Inventing Human Rights: A History, by Lynn Hunt.  W. W. Norton & Company (2008), Paperback, 272 pages.

A cultural history of eighteenth-century Europe and the growth of concern for the rights of all people. Included is a discussion of how the emergence of novels led individuals to empathize with others unlike themselves in new ways and seek fair treatment for all.

Lynn Hunt is a highly respected historian who has concerned herself with the ways in which Europeans, especially those in France and England, changed during the Enlightenment, becoming more recognizably modern.  She notes a variety of ways daily attitudes and actions were changing as people recognized themselves and others as individuals rather than simply members of groups of family/friends and enemies.

In this book, Hunt turns to “cultural history” a relatively new historical specialization which generalizes about the attitudes of societies and how attitudes change.  While such writing needs to be supported by documentation of the ideas discussed, societal patterns can never be as neatly proven as battles and legislation.   None the less, I find that cultural history often addresses the subjects that interest me most.  While I do not view such histories as THE truth,  I believe they offer A truth to be added to what else we know about a time and place.

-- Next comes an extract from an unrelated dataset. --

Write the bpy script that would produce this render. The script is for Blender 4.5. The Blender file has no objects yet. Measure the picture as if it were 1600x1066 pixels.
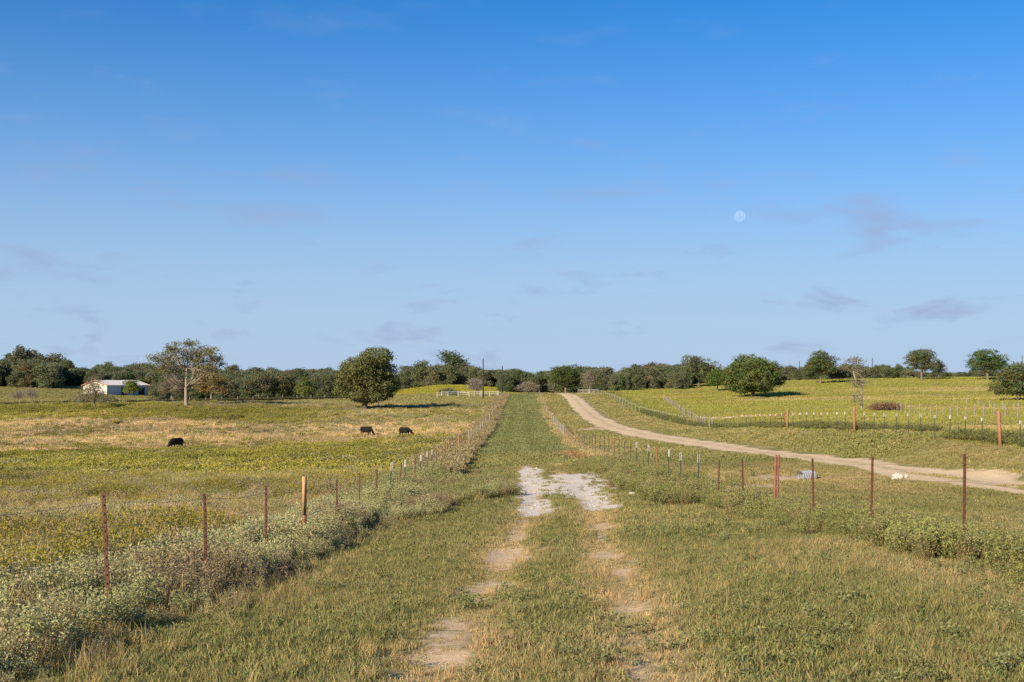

What interested me most about this book was not Hunt’s overall thesis about human rights but her attention to how newly popular novels led individuals to feel what others were described as feeling.   Novels helped their readers imagine the lives of others who were both different from and similar to themselves. In Hunt’s view, this new sense of empathy led to compassion and was a contributing factor in the new concern for the rights of all people.

 I am less sure than Hunt about the actual role novels played in documents like the Declaration of Independence, but my own recent reading of books by global women of color has certainly raised my level of compassion for the authors and characters like the ones I have found in these novels. (See my AWW blog on Sisters and Strangers.)

I recommend this book to those interested in “cultural history” and the declarations of  human rights during the Enlightenment.  The opening chapter on the role of novels will be important for readers who share my curiosity about why we read and what difference it makes.

Another excellent “cultural history” I have recently reviewed is Manliness and Civilization, by Gail Bederman, which considers the development and close connection of race and gender in the thought of Americans around 1900.